** START OF RECORDS PROVIDED **
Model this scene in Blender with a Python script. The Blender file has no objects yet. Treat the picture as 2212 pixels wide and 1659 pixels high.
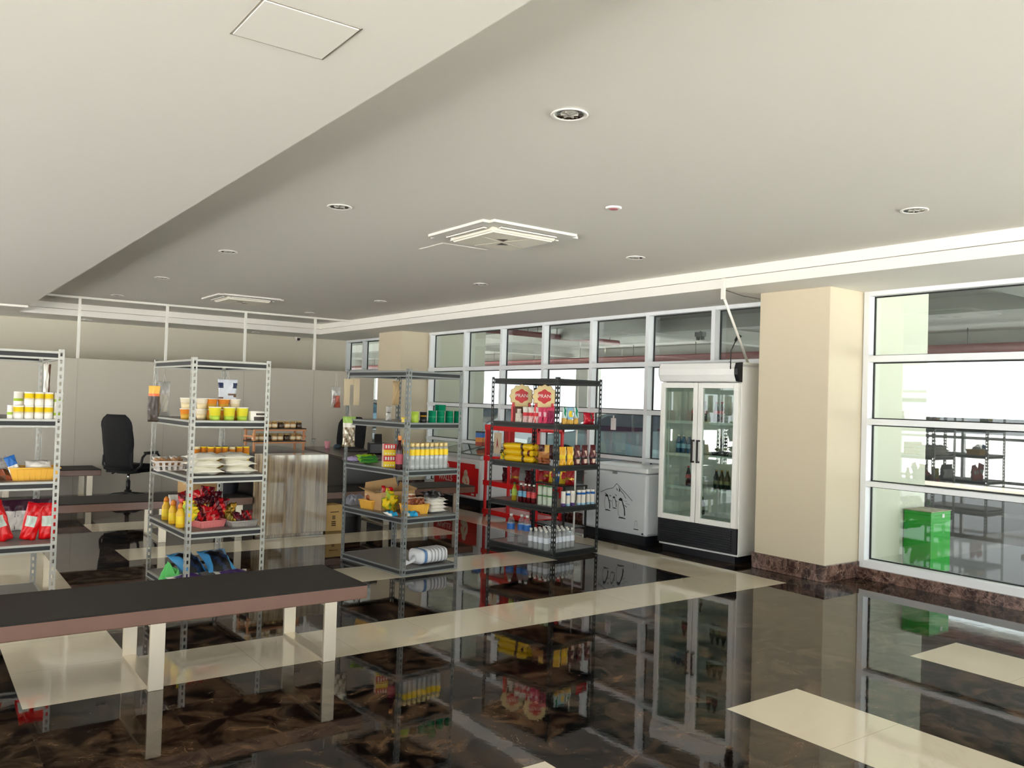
import bpy, bmesh, math, random
from mathutils import Vector, Matrix
R = math.radians
SC = bpy.context.scene
COL = SC.collection
rnd = random.Random(7)

# ---------------------------------------------------------------- camera frame
EYE = 1.565
YAW, PITCH, ROLL, FPX = 0.627578, 0.0204177, 0.03096, 1812.77
_f = Vector((math.sin(YAW)*math.cos(PITCH), math.cos(YAW)*math.cos(PITCH), math.sin(PITCH)))
_r = Vector((math.cos(YAW), -math.sin(YAW), 0.0))
_u = _r.cross(_f)
CR = _r*math.cos(ROLL) + _u*math.sin(ROLL)
CU = -_r*math.sin(ROLL) + _u*math.cos(ROLL)
CF = _f

def _ray(px, py):
    return CF + CR*((px-1106)/FPX) - CU*((py-829.5)/FPX)

def spot(px, py, z=0.0):
    """measured point of the photo -> world point on the level plane z"""
    d = _ray(px, py)
    t = (z-EYE)/d.z
    return Vector((d.x*t, d.y*t, z))

def on_y(px, py, Y):
    d = _ray(px, py); t = Y/d.y
    return Vector((d.x*t, Y, EYE+d.z*t))

def on_x(px, py, X):
    d = _ray(px, py); t = X/d.x
    return Vector((X, d.y*t, EYE+d.z*t))

# ---------------------------------------------------------------- materials
def lin(c):
    out = []
    for v in c:
        v /= 255.0
        out.append(v/12.92 if v <= 0.04045 else ((v+0.055)/1.055)**2.4)
    return tuple(out)

_M = {}
def mat(name, rgb, rough=0.5, metal=0.0, spec=0.5, noise=0.0, nscale=30.0, alpha=None, trans=0.0, bump=0.0):
    """principled material with an optional procedural mottling"""
    if name in _M:
        return _M[name]
    m = bpy.data.materials.new(name); m.use_nodes = True
    nt = m.node_tree; b = nt.nodes['Principled BSDF']
    c = lin(rgb) + (1.0,)
    b.inputs['Base Color'].default_value = c
    b.inputs['Roughness'].default_value = rough
    b.inputs['Metallic'].default_value = metal
    b.inputs['Specular IOR Level'].default_value = spec
    if trans:
        b.inputs['Transmission Weight'].default_value = trans
    if noise or bump:
        tc = nt.nodes.new('ShaderNodeTexCoord')
        n = nt.nodes.new('ShaderNodeTexNoise'); n.inputs['Scale'].default_value = nscale; n.inputs['Detail'].default_value = 4
        nt.links.new(tc.outputs['Object'], n.inputs['Vector'])
        if noise:
            rp = nt.nodes.new('ShaderNodeMapRange'); rp.inputs['To Min'].default_value = 1-noise; rp.inputs['To Max'].default_value = 1+noise
            nt.links.new(n.outputs['Fac'], rp.inputs['Value'])
            mx = nt.nodes.new('ShaderNodeMix'); mx.data_type = 'RGBA'; mx.blend_type = 'MULTIPLY'; mx.inputs['Factor'].default_value = 1
            mx.inputs['A'].default_value = c
            nt.links.new(rp.outputs['Result'], mx.inputs['B'])
            nt.links.new(mx.outputs['Result'], b.inputs['Base Color'])
        if bump:
            bp = nt.nodes.new('ShaderNodeBump'); bp.inputs['Strength'].default_value = bump; bp.inputs['Distance'].default_value = 0.01
            nt.links.new(n.outputs['Fac'], bp.inputs['Height']); nt.links.new(bp.outputs['Normal'], b.inputs['Normal'])
    _M[name] = m
    return m

def glass_mat(name, tint=(245, 250, 248), base_refl=0.03, body=0.0, body_rgb=(230, 235, 235), rough=0.0, grow=0.9):
    """clear sheet: lets light straight through, mirrors more at grazing angles, optional milky body"""
    if name in _M:
        return _M[name]
    m = bpy.data.materials.new(name); m.use_nodes = True
    nt = m.node_tree; nt.nodes.clear()
    out = nt.nodes.new('ShaderNodeOutputMaterial')
    tr = nt.nodes.new('ShaderNodeBsdfTransparent'); tr.inputs['Color'].default_value = lin(tint)+(1,)
    src = tr
    if body:
        df = nt.nodes.new('ShaderNodeBsdfDiffuse'); df.inputs['Color'].default_value = lin(body_rgb)+(1,)
        tl = nt.nodes.new('ShaderNodeBsdfTranslucent'); tl.inputs['Color'].default_value = lin(body_rgb)+(1,)
        m0 = nt.nodes.new('ShaderNodeMixShader'); m0.inputs[0].default_value = 0.5
        nt.links.new(df.outputs[0], m0.inputs[1]); nt.links.new(tl.outputs[0], m0.inputs[2])
        m1 = nt.nodes.new('ShaderNodeMixShader'); m1.inputs[0].default_value = body
        nt.links.new(tr.outputs[0], m1.inputs[1]); nt.links.new(m0.outputs[0], m1.inputs[2])
        src = m1
    gl = nt.nodes.new('ShaderNodeBsdfGlossy'); gl.inputs['Roughness'].default_value = rough
    lw = nt.nodes.new('ShaderNodeLayerWeight'); lw.inputs['Blend'].default_value = 0.5
    pw = nt.nodes.new('ShaderNodeMath'); pw.operation = 'POWER'; pw.inputs[1].default_value = 4.0
    nt.links.new(lw.outputs['Facing'], pw.inputs[0])
    mr = nt.nodes.new('ShaderNodeMapRange'); mr.inputs['To Min'].default_value = base_refl; mr.inputs['To Max'].default_value = grow
    nt.links.new(pw.outputs[0], mr.inputs['Value'])
    mx = nt.nodes.new('ShaderNodeMixShader')
    nt.links.new(mr.outputs['Result'], mx.inputs[0]); nt.links.new(src.outputs[0], mx.inputs[1]); nt.links.new(gl.outputs[0], mx.inputs[2])
    nt.links.new(mx.outputs[0], out.inputs['Surface'])
    _M[name] = m
    return m

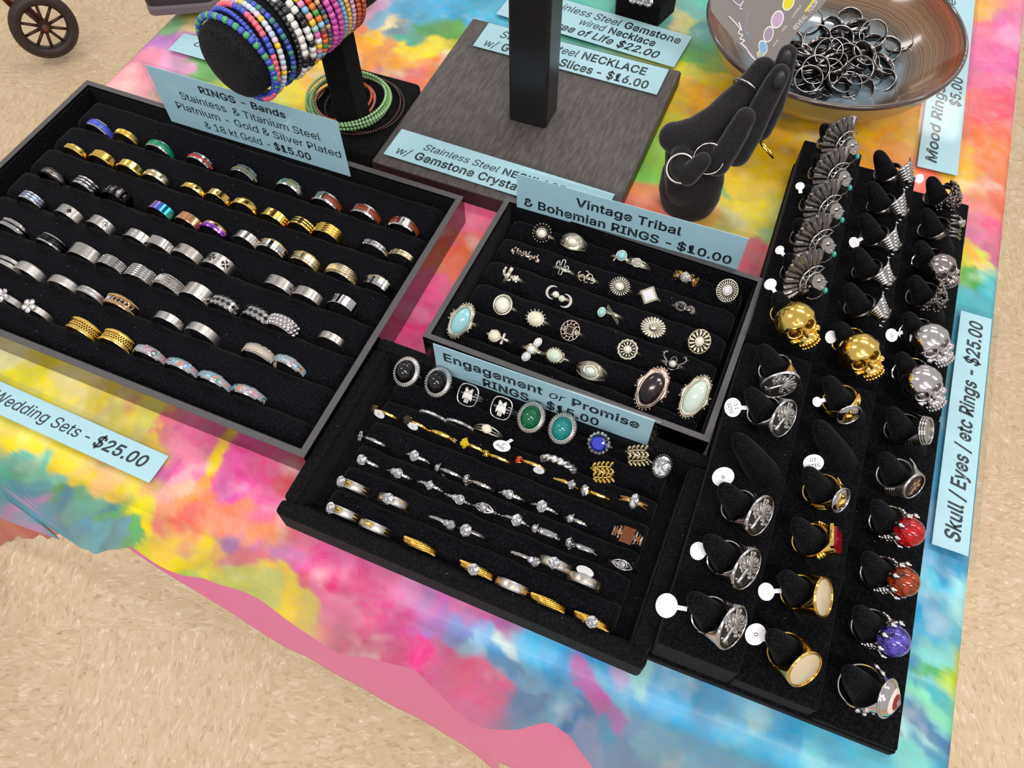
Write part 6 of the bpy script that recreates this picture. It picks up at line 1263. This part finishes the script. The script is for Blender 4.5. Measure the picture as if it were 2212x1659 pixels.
for (s_, c_, i, f, phi, R, al, desc) in STR:
    M = on_finger(s_, c_, i, phi, R, al+.003, .0005)
    place = 'on the rear stand' if s_ == 0 else 'on the front stand'
    nm = 'statement_ring'
    r = thing(nm, f"{desc}, {place}", 'ring', M, 'large rings on the stepped stands'); SR[(s_, c_, i)] = r
    bpy.context.view_layer.update()
    if callable(f): f(r, R)
    elif f == 'gskull': skull(r, R, GOLD, mat('dark_gold', '#5a3a08', .3, 1.0), 1.22)
    elif f == 'cskull': skull(r, R, CHR, DARK, 1.18)
    elif f == 'sskull': skull(r, R, metal('darker_chrome', '#b3a6a4', .12), DKRE, 1.0)  # smaller skull is a slightly darker, warmer chrome
    elif f == 'tex': texture_ball(r, R, DARK, i)
    elif f == 'drag': dragon(r, R, 3)
    elif f in ('red', 'ora', 'pur'): eyeball(r, R, {'red': M_red_e, 'ora': M_ora_e, 'pur': M_pur_e}[f], DKRE)
    else: eagle(r, R, f)
def stand_tag(key, px, py, txt, rot=0, r_=.0062, h=.0):
    """round paper tag tied to a ring, hanging where the photograph shows it"""
    r = SR[key]; c = np.array(r.matrix_world.translation); N = nrm([-.15, -.55, .82]); P = on_plane(px, py, c+FA*.004, N)
    d = c+FA*.004-P; d = d-np.dot(d, N)*N; y = -nrm(d); x = np.cross(y, N); W = r.matrix_world.inverted()@frame(P, x, y, N)
    o = tag_part(r, W, '', r_)
    if txt:
        x2 = nrm(CR-np.dot(CR, N)*N); M2 = np.array(frame(P, x2, np.cross(N, x2), N)); L = txt.split('|'); mb = MB()
        for k, t_ in enumerate(L): text_mb([(t_, 0, 0)], -len(t_)*r_*.15, len(t_)*r_*.15, (-.2 if len(L) == 1 else (.10 if k == 0 else -.5))*r_, r_*.34, mb)
        q = mb.obj('lettering', M_ink, o); q.matrix_local = frame(P, x, y, N).inverted()@Matrix(M2.tolist())@RZ(rot)@T(0, 0, .0004)
    return o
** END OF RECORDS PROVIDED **
* [WHAT IS BEING ASKED]: Exactly and only the lines from the top of the records down to the line containing "return tuple(out)" should be transcribed, please, without the pictures.

* [WORKED SOLUTION]:
Model this scene in Blender with a Python script. The Blender file has no objects yet. Treat the picture as 2212 pixels wide and 1659 pixels high.
import bpy, bmesh, math, random
from mathutils import Vector, Matrix
R = math.radians
SC = bpy.context.scene
COL = SC.collection
rnd = random.Random(7)

# ---------------------------------------------------------------- camera frame
EYE = 1.565
YAW, PITCH, ROLL, FPX = 0.627578, 0.0204177, 0.03096, 1812.77
_f = Vector((math.sin(YAW)*math.cos(PITCH), math.cos(YAW)*math.cos(PITCH), math.sin(PITCH)))
_r = Vector((math.cos(YAW), -math.sin(YAW), 0.0))
_u = _r.cross(_f)
CR = _r*math.cos(ROLL) + _u*math.sin(ROLL)
CU = -_r*math.sin(ROLL) + _u*math.cos(ROLL)
CF = _f

def _ray(px, py):
    return CF + CR*((px-1106)/FPX) - CU*((py-829.5)/FPX)

def spot(px, py, z=0.0):
    """measured point of the photo -> world point on the level plane z"""
    d = _ray(px, py)
    t = (z-EYE)/d.z
    return Vector((d.x*t, d.y*t, z))

def on_y(px, py, Y):
    d = _ray(px, py); t = Y/d.y
    return Vector((d.x*t, Y, EYE+d.z*t))

def on_x(px, py, X):
    d = _ray(px, py); t = X/d.x
    return Vector((X, d.y*t, EYE+d.z*t))

# ---------------------------------------------------------------- materials
def lin(c):
    out = []
    for v in c:
        v /= 255.0
        out.append(v/12.92 if v <= 0.04045 else ((v+0.055)/1.055)**2.4)
    return tuple(out)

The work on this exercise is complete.